### DATA SEGMENT

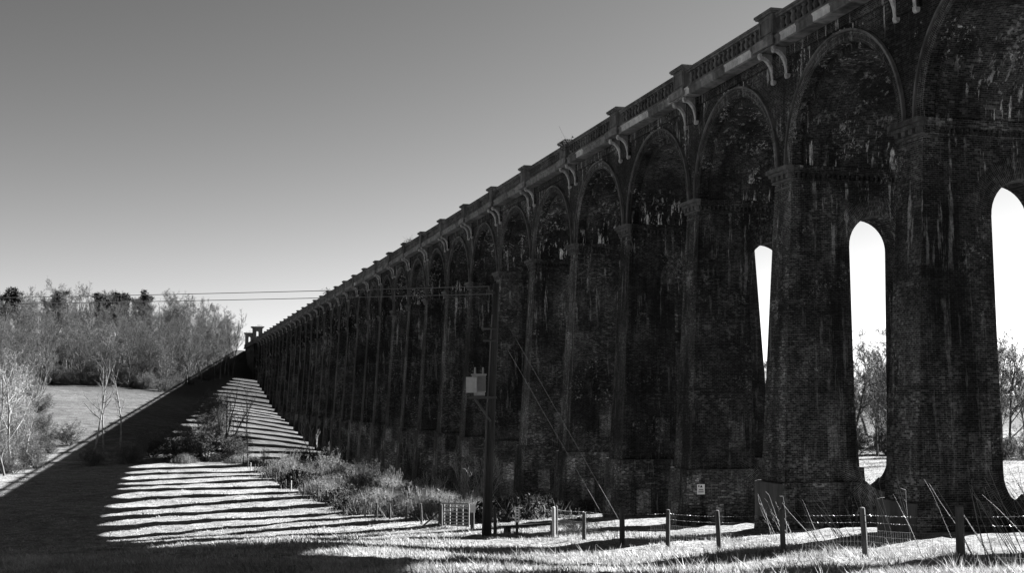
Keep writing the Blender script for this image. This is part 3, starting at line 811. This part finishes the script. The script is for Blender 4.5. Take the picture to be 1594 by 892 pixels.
# brambles and tall dead grass between the field fence and the piers
def bramble_meshes(seed, n_stem, n_leaf, R, H, leaf=.09):
    r = np.random.default_rng(seed)
    b = r.normal(0, R*.42, (n_stem, 2)); top = b+r.normal(0, .45, (n_stem, 2))
    hh = H*(1-.55*np.clip(np.hypot(*b.T)/R, 0, 1)**2)*r.uniform(.55, 1.15, n_stem)
    p0 = np.column_stack([b, np.full(n_stem, -.15)]); p1 = np.column_stack([top, hh])
    s = np.cross(p1-p0, r.normal(0, 1, p0.shape)); s /= np.linalg.norm(s, axis=1)[:, None]; w = r.uniform(.012, .03, n_stem)[:, None]
    V = np.stack([p0-s*w, p0+s*w, p1], 1).reshape(-1, 3)
    stems = mesh_np('stems', V, np.arange(len(V)).reshape(-1, 3), M['bramble_stem'])
    c = r.normal(0, 1, (n_leaf, 3)); c /= np.linalg.norm(c, axis=1)[:, None]; c *= r.uniform(.35, 1, (n_leaf, 1))**.5
    lump = 1+.25*np.sin(c[:, 0]*5+seed)*np.cos(c[:, 1]*4)
    c = c*np.array([R, R, H*.8])*lump[:, None]; c[:, 2] = np.abs(c[:, 2])
    d1, d2 = r.normal(0, leaf, c.shape), r.normal(0, leaf, c.shape)
    V = np.stack([c, c+d1, c+d1+d2, c+d2], 1).reshape(-1, 3)
    return stems, mesh_np('leaves', V, np.arange(len(V)).reshape(-1, 4), M['bramble'])
bram = [bramble_meshes(1, 900, 1500, 2.6, 1.7), bramble_meshes(2, 1300, 900, 2.4, 1.9), bramble_meshes(3, 500, 2600, 3.0, 1.5)]
bdark = (bram[2][0], bram[2][1].copy()); bdark[1].materials[0] = M['bramble_dark']
for k, (x, y, s) in enumerate([(22.5, 97, .7), (20.5, 110, .75), (24, 119, .9), (19, 128, .8), (23.5, 136, 1.0), (21, 147, .9), (25, 158, 1.1), (18, 163, .9), (22, 178, 1.1), (25.5, 172, .9), (17.5, 187, 1.0), (24.6, 196, 1.1), (20.5, 206, 1.0), (15, 204, .8)]):
    plant('shrub', pair_scrub if k % 3 else pair_bush[0], x, y, s, label='bare sapling or briar standing up out of the brambles by the piers', cat='shrub', group='bare saplings among the brambles')
def bramble(pair, x, y, s, label, group=None, zs=1.0):
    o = empty('bramble_bush', (x, y, gz(x, y)), random.uniform(0, 6), s); o.scale[2] = s*zs
    tag(o, label, 'bush', group)
    tag(link_mesh('stems', pair[0], o), kind='stuff'); tag(link_mesh('leaves', pair[1], o), kind='stuff')
brng = random.Random(9)
BL, BG = 'bramble and dead grass clump between the field fence and the piers', 'bramble clumps along the field fence'
for (x, y, s, k) in [(19.6, 86, .8, 1), (21.5, 91, 1.0, 1), (19.5, 96, .9, 1), (22.5, 99, 1.0, 0), (19, 104, .9, 1), (22, 108, 1.0, 2), (18.3, 112, 1.0, 1), (21.5, 117, 1.1, 0),
                     (18, 121, 1.0, 2), (21.5, 127, 1.2, 1), (17.6, 132, 1.1, 0), (20.6, 139, 1.2, 1), (16.6, 143, 1.1, 1), (19.6, 150, 1.2, 0), (22.4, 158, 1.3, 1),
                     (16.4, 158, 1.1, 1), (18.8, 168, 1.3, 0), (22.5, 172, 1.2, 1), (15.6, 175, 1.2, 1), (19.5, 183, 1.3, 1), (23.2, 189, 1.2, 0), (15.6, 192, 1.2, 1), (19, 200, 1.2, 1), (24, 145, 1.1, 0), (24.5, 130, 1.1, 1), (22.8, 205, 1.0, 1), (20.3, 101, 1.0, 1), (24.2, 104, 1.0, 0), (20, 115, 1.0, 1), (23.8, 112, 1.1, 1), (19.8, 124, 1.1, 0), (23.5, 123, 1.1, 1), (19.2, 135, 1.1, 1), (22.5, 133, 1.2, 1), (18.2, 146, 1.1, 0), (21.4, 153, 1.2, 1), (18.3, 155, 1.0, 1), (20.7, 163, 1.2, 1), (17, 167, 1.1, 0), (24.5, 165, 1.2, 1), (21.3, 193, 1.2, 1), (17.3, 180, 1.1, 1), (24, 180, 1.1, 0)]:
    dk = brng.random() < .3
    BL = ('dark leafy bramble' if dk else 'leafy bramble' if k == 2 else 'pale stalky bramble and dead grass')+' clump between fence and piers, '+('just beyond the gate' if y < 110 else 'midway along' if y < 160 else 'at its far end')
    bramble(bdark if dk else bram[k], x, y, s*brng.uniform(.85, 1.15), BL, BG, brng.uniform(.7, 1.35))
bramble(bdark, 23.5, 84, 1.15, 'dark low bramble mound behind the waymark post')
bramble(bdark, 26.5, 92, 1.0, 'dark bramble mound against the pier behind the stay wires')
for x, y, s in [(3, 207, .8), (8, 208.5, .7), (11, 206, .7), (13.5, 205, .7)]:
    bramble(bram[1], x, y, s, 'pale dead grass tussock at the far end of the striped field', 'tussocks at the far end of the field')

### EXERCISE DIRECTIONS
Return the listing above in full and without alteration, excluding its pictures.

### EXERCISE SOLUTION
Keep writing the Blender script for this image. This is part 3, starting at line 811. This part finishes the script. The script is for Blender 4.5. Take the picture to be 1594 by 892 pixels.
# brambles and tall dead grass between the field fence and the piers
def bramble_meshes(seed, n_stem, n_leaf, R, H, leaf=.09):
    r = np.random.default_rng(seed)
    b = r.normal(0, R*.42, (n_stem, 2)); top = b+r.normal(0, .45, (n_stem, 2))
    hh = H*(1-.55*np.clip(np.hypot(*b.T)/R, 0, 1)**2)*r.uniform(.55, 1.15, n_stem)
    p0 = np.column_stack([b, np.full(n_stem, -.15)]); p1 = np.column_stack([top, hh])
    s = np.cross(p1-p0, r.normal(0, 1, p0.shape)); s /= np.linalg.norm(s, axis=1)[:, None]; w = r.uniform(.012, .03, n_stem)[:, None]
    V = np.stack([p0-s*w, p0+s*w, p1], 1).reshape(-1, 3)
    stems = mesh_np('stems', V, np.arange(len(V)).reshape(-1, 3), M['bramble_stem'])
    c = r.normal(0, 1, (n_leaf, 3)); c /= np.linalg.norm(c, axis=1)[:, None]; c *= r.uniform(.35, 1, (n_leaf, 1))**.5
    lump = 1+.25*np.sin(c[:, 0]*5+seed)*np.cos(c[:, 1]*4)
    c = c*np.array([R, R, H*.8])*lump[:, None]; c[:, 2] = np.abs(c[:, 2])
    d1, d2 = r.normal(0, leaf, c.shape), r.normal(0, leaf, c.shape)
    V = np.stack([c, c+d1, c+d1+d2, c+d2], 1).reshape(-1, 3)
    return stems, mesh_np('leaves', V, np.arange(len(V)).reshape(-1, 4), M['bramble'])
bram = [bramble_meshes(1, 900, 1500, 2.6, 1.7), bramble_meshes(2, 1300, 900, 2.4, 1.9), bramble_meshes(3, 500, 2600, 3.0, 1.5)]
bdark = (bram[2][0], bram[2][1].copy()); bdark[1].materials[0] = M['bramble_dark']
for k, (x, y, s) in enumerate([(22.5, 97, .7), (20.5, 110, .75), (24, 119, .9), (19, 128, .8), (23.5, 136, 1.0), (21, 147, .9), (25, 158, 1.1), (18, 163, .9), (22, 178, 1.1), (25.5, 172, .9), (17.5, 187, 1.0), (24.6, 196, 1.1), (20.5, 206, 1.0), (15, 204, .8)]):
    plant('shrub', pair_scrub if k % 3 else pair_bush[0], x, y, s, label='bare sapling or briar standing up out of the brambles by the piers', cat='shrub', group='bare saplings among the brambles')
def bramble(pair, x, y, s, label, group=None, zs=1.0):
    o = empty('bramble_bush', (x, y, gz(x, y)), random.uniform(0, 6), s); o.scale[2] = s*zs
    tag(o, label, 'bush', group)
    tag(link_mesh('stems', pair[0], o), kind='stuff'); tag(link_mesh('leaves', pair[1], o), kind='stuff')
brng = random.Random(9)
BL, BG = 'bramble and dead grass clump between the field fence and the piers', 'bramble clumps along the field fence'
for (x, y, s, k) in [(19.6, 86, .8, 1), (21.5, 91, 1.0, 1), (19.5, 96, .9, 1), (22.5, 99, 1.0, 0), (19, 104, .9, 1), (22, 108, 1.0, 2), (18.3, 112, 1.0, 1), (21.5, 117, 1.1, 0),
                     (18, 121, 1.0, 2), (21.5, 127, 1.2, 1), (17.6, 132, 1.1, 0), (20.6, 139, 1.2, 1), (16.6, 143, 1.1, 1), (19.6, 150, 1.2, 0), (22.4, 158, 1.3, 1),
                     (16.4, 158, 1.1, 1), (18.8, 168, 1.3, 0), (22.5, 172, 1.2, 1), (15.6, 175, 1.2, 1), (19.5, 183, 1.3, 1), (23.2, 189, 1.2, 0), (15.6, 192, 1.2, 1), (19, 200, 1.2, 1), (24, 145, 1.1, 0), (24.5, 130, 1.1, 1), (22.8, 205, 1.0, 1), (20.3, 101, 1.0, 1), (24.2, 104, 1.0, 0), (20, 115, 1.0, 1), (23.8, 112, 1.1, 1), (19.8, 124, 1.1, 0), (23.5, 123, 1.1, 1), (19.2, 135, 1.1, 1), (22.5, 133, 1.2, 1), (18.2, 146, 1.1, 0), (21.4, 153, 1.2, 1), (18.3, 155, 1.0, 1), (20.7, 163, 1.2, 1), (17, 167, 1.1, 0), (24.5, 165, 1.2, 1), (21.3, 193, 1.2, 1), (17.3, 180, 1.1, 1), (24, 180, 1.1, 0)]:
    dk = brng.random() < .3
    BL = ('dark leafy bramble' if dk else 'leafy bramble' if k == 2 else 'pale stalky bramble and dead grass')+' clump between fence and piers, '+('just beyond the gate' if y < 110 else 'midway along' if y < 160 else 'at its far end')
    bramble(bdark if dk else bram[k], x, y, s*brng.uniform(.85, 1.15), BL, BG, brng.uniform(.7, 1.35))
bramble(bdark, 23.5, 84, 1.15, 'dark low bramble mound behind the waymark post')
bramble(bdark, 26.5, 92, 1.0, 'dark bramble mound against the pier behind the stay wires')
for x, y, s in [(3, 207, .8), (8, 208.5, .7), (11, 206, .7), (13.5, 205, .7)]:
    bramble(bram[1], x, y, s, 'pale dead grass tussock at the far end of the striped field', 'tussocks at the far end of the field')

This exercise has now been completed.